**Exercise brief:** Start at the line that contains "Model this scene", stop at the line that contains "SC.camera = cam", and repeat every line in that span, those two included, with no pictures.

**Stored data:**
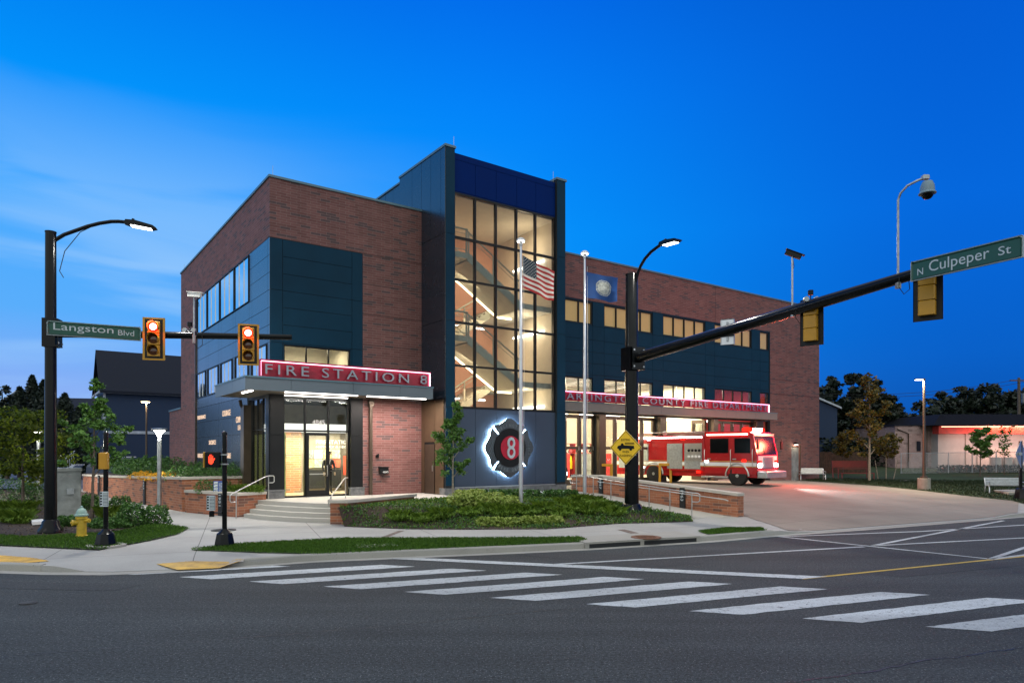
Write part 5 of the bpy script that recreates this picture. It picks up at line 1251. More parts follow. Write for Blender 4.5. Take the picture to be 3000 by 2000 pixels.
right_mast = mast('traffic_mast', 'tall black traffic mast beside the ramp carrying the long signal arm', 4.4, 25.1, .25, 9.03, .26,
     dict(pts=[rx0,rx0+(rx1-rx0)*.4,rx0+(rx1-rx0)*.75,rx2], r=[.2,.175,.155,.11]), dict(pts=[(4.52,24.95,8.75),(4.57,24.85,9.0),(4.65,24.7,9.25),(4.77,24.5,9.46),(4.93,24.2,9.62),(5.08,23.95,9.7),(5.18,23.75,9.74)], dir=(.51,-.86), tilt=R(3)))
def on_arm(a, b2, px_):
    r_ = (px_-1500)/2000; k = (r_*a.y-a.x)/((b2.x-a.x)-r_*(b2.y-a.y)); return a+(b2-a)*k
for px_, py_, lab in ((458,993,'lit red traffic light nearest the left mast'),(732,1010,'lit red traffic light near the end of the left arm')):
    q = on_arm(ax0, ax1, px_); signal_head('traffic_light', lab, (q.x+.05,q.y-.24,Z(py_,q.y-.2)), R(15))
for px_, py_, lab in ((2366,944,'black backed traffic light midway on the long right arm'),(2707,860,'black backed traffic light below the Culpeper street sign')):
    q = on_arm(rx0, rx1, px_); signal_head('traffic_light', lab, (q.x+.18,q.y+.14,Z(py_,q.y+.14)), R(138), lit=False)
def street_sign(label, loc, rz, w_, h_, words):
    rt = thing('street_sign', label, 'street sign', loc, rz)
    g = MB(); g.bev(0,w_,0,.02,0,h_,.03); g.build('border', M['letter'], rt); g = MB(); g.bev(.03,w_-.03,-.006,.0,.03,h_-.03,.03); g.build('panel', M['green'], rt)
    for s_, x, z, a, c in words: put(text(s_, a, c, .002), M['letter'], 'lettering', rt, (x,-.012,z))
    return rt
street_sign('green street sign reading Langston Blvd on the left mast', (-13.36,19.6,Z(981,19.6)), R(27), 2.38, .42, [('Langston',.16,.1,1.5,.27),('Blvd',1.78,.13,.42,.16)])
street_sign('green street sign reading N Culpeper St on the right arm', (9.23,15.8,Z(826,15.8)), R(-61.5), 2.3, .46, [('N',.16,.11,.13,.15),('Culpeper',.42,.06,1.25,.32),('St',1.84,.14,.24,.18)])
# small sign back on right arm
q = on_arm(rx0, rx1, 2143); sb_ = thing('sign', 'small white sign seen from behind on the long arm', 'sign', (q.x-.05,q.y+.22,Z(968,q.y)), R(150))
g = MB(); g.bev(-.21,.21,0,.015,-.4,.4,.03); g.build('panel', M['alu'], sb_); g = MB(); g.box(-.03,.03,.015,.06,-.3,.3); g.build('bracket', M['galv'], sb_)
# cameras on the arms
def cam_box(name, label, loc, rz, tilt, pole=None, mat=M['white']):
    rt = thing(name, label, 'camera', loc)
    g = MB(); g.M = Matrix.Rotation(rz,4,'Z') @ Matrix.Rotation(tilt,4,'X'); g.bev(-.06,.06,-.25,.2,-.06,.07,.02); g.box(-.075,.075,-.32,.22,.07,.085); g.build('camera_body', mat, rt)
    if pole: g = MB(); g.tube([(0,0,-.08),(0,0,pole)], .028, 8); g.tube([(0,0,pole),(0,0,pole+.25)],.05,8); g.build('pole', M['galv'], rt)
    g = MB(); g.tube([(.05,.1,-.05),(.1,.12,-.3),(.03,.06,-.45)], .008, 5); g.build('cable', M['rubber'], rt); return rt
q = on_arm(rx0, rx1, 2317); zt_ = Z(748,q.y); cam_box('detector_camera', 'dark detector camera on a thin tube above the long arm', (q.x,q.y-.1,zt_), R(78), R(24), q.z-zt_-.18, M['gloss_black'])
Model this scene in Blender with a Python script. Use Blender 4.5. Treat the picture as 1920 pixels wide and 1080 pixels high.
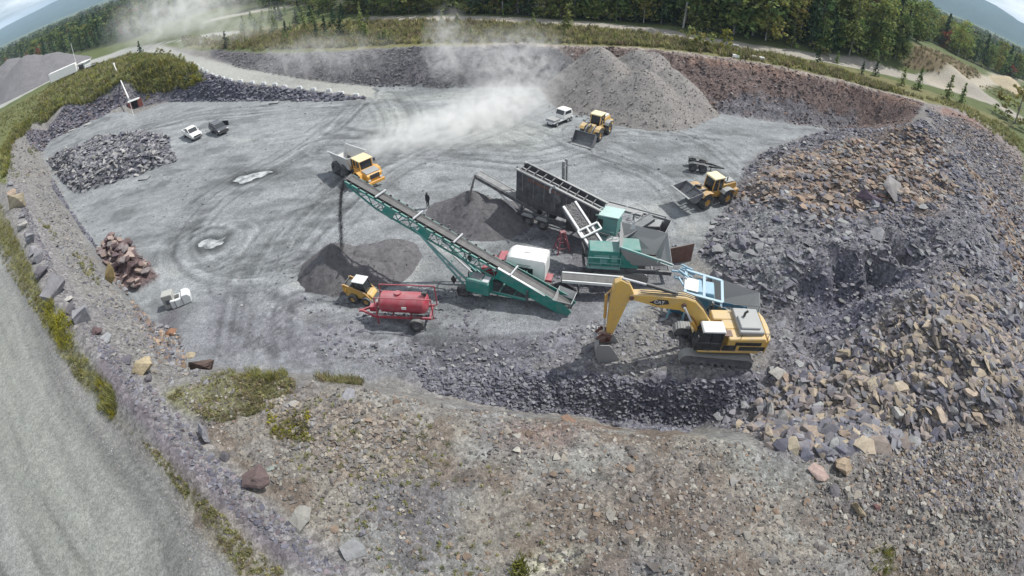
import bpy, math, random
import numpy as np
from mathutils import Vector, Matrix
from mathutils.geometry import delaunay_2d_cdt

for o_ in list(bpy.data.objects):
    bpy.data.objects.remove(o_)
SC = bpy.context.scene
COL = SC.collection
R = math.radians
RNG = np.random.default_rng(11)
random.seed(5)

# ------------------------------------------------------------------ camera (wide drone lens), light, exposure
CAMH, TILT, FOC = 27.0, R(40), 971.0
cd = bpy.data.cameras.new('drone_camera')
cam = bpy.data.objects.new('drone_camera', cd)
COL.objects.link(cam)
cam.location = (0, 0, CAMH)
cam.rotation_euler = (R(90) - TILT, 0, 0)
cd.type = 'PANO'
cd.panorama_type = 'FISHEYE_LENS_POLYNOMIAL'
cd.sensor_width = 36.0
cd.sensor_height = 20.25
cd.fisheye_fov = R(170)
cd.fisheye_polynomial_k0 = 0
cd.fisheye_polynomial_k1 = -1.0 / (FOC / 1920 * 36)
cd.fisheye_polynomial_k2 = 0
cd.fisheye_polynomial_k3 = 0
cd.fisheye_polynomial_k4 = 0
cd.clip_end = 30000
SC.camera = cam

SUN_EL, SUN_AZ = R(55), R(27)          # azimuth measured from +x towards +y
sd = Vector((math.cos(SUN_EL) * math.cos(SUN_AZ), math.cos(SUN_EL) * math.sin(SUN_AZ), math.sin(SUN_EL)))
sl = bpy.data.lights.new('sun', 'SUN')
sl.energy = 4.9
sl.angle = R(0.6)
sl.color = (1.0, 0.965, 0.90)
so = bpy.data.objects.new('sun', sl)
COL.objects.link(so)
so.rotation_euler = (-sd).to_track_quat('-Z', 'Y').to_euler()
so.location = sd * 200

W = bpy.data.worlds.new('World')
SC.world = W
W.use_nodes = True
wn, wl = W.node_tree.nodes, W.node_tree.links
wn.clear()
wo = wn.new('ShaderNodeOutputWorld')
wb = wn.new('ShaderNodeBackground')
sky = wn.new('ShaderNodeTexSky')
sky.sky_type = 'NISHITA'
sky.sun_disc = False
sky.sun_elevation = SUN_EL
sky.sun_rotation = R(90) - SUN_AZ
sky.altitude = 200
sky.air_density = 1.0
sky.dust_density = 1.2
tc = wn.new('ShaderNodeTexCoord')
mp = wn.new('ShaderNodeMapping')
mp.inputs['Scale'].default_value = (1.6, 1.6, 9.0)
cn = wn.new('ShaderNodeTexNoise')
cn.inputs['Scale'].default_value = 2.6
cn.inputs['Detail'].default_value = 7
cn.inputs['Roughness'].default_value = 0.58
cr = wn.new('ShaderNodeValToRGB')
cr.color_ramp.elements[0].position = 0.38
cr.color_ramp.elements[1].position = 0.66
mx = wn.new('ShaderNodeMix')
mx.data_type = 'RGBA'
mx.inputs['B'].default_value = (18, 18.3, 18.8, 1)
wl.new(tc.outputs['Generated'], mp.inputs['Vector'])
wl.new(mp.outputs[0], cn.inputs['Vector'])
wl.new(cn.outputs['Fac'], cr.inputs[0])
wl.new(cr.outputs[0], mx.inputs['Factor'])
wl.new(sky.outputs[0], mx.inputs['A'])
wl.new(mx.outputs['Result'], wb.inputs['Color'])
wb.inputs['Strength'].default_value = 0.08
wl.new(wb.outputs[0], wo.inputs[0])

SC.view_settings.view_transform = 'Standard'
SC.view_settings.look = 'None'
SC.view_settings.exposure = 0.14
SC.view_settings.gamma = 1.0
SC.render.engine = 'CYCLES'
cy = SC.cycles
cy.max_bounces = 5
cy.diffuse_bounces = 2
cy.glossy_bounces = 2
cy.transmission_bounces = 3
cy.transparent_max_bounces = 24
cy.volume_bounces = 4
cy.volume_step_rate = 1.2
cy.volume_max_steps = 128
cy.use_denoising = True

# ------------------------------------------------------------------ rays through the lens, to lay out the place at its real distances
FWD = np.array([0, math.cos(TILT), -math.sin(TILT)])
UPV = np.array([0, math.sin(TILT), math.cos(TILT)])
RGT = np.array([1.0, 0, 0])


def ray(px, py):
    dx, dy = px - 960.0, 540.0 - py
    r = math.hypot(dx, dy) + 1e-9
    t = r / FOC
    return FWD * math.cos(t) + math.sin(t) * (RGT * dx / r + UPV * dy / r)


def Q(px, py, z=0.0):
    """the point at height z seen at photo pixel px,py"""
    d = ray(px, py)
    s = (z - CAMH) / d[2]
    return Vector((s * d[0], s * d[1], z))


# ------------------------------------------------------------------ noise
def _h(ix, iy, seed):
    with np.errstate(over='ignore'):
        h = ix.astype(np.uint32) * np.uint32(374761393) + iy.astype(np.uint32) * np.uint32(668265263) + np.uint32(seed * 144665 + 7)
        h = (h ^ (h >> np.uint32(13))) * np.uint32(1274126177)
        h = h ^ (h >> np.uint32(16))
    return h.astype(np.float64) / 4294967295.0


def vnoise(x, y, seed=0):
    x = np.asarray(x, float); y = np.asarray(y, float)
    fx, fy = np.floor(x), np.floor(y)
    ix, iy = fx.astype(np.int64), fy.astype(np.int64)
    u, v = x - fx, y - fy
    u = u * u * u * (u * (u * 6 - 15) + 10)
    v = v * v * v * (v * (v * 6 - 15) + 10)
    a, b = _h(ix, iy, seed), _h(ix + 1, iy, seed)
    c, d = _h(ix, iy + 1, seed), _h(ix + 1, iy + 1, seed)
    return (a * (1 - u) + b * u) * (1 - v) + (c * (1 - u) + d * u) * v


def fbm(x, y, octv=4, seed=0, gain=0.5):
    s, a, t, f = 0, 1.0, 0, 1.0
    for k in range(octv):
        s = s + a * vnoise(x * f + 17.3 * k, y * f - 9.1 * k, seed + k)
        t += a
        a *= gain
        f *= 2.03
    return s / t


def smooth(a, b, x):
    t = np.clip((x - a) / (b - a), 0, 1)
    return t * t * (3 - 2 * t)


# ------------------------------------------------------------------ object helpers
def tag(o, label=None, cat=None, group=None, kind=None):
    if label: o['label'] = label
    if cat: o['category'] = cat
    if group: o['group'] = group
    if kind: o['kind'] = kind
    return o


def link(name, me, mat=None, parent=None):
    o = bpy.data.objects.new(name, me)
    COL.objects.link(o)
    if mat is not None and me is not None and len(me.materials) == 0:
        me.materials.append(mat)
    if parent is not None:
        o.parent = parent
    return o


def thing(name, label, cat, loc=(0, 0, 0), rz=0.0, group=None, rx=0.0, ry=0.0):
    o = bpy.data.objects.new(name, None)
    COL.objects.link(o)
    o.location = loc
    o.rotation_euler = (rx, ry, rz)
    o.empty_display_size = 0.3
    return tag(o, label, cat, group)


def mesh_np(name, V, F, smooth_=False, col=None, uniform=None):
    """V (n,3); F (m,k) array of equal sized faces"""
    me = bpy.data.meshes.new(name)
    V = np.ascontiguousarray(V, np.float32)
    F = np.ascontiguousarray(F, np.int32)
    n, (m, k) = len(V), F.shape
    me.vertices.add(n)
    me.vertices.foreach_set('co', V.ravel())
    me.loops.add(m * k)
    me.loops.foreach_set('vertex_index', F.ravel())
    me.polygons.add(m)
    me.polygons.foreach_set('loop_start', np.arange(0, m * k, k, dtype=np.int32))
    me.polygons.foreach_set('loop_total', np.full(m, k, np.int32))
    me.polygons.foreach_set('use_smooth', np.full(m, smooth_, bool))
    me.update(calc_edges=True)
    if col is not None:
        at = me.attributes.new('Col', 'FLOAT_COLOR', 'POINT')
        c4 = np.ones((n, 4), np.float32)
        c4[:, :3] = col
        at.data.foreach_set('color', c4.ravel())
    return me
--
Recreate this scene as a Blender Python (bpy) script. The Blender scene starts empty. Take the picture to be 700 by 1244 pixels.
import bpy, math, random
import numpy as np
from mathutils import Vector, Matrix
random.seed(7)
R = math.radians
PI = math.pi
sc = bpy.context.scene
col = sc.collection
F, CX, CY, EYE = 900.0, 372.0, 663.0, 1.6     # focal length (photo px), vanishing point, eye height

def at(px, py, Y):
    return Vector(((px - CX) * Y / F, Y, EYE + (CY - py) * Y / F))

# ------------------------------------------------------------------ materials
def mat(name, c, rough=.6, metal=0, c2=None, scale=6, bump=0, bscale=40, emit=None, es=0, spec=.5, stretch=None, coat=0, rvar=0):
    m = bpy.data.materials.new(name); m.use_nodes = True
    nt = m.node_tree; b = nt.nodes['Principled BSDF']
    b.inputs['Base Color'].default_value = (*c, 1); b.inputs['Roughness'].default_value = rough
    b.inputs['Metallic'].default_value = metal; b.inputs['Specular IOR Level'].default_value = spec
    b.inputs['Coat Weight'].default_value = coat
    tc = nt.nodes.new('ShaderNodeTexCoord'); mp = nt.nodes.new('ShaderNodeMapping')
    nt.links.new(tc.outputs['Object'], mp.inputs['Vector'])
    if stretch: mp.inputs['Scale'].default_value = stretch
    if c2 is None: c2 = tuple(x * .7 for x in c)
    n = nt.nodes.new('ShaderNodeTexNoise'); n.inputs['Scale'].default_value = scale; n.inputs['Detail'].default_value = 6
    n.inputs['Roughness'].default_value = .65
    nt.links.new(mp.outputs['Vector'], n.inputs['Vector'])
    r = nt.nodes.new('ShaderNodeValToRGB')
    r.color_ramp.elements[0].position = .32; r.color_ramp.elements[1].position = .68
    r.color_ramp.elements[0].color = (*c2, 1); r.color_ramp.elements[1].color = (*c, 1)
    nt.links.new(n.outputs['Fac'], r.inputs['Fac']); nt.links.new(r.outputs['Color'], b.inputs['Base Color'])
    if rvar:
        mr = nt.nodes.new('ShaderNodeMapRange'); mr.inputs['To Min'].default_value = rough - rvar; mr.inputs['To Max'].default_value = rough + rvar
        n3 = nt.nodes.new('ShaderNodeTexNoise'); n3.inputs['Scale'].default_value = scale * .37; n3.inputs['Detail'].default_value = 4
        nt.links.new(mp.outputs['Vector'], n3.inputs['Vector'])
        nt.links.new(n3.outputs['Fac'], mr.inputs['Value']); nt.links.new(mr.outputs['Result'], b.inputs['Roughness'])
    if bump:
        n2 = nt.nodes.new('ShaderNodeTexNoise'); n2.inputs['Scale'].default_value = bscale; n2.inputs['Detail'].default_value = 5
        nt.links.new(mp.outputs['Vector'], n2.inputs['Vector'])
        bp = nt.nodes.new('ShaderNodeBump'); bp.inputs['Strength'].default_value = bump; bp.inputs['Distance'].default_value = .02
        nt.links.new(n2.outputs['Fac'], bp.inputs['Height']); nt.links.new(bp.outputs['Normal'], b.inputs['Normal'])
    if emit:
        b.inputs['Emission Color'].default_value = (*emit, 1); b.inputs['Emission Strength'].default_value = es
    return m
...
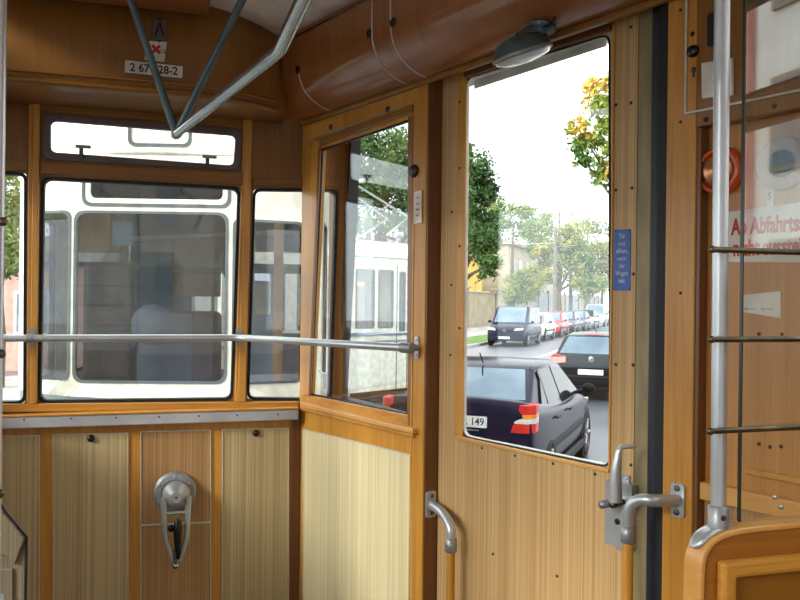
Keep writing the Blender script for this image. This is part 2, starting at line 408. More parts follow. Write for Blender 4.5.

**Answer to this problem:**
Model this scene in Blender with a Python script. Use Blender 4.5. Treat the picture as 1920 pixels wide and 1080 pixels high.
import bpy, math, random
import numpy as np
from mathutils import Vector, Matrix
from mathutils.geometry import delaunay_2d_cdt

for o_ in list(bpy.data.objects):
    bpy.data.objects.remove(o_)
SC = bpy.context.scene
COL = SC.collection
R = math.radians
RNG = np.random.default_rng(11)
random.seed(5)

# ------------------------------------------------------------------ camera (wide drone lens), light, exposure
CAMH, TILT, FOC = 27.0, R(40), 971.0
cd = bpy.data.cameras.new('drone_camera')
cam = bpy.data.objects.new('drone_camera', cd)
COL.objects.link(cam)
cam.location = (0, 0, CAMH)
cam.rotation_euler = (R(90) - TILT, 0, 0)
cd.type = 'PANO'
cd.panorama_type = 'FISHEYE_LENS_POLYNOMIAL'
cd.sensor_width = 36.0
cd.sensor_height = 20.25
cd.fisheye_fov = R(170)
cd.fisheye_polynomial_k0 = 0
cd.fisheye_polynomial_k1 = -1.0 / (FOC / 1920 * 36)
cd.fisheye_polynomial_k2 = 0
cd.fisheye_polynomial_k3 = 0
cd.fisheye_polynomial_k4 = 0
cd.clip_end = 30000
SC.camera = cam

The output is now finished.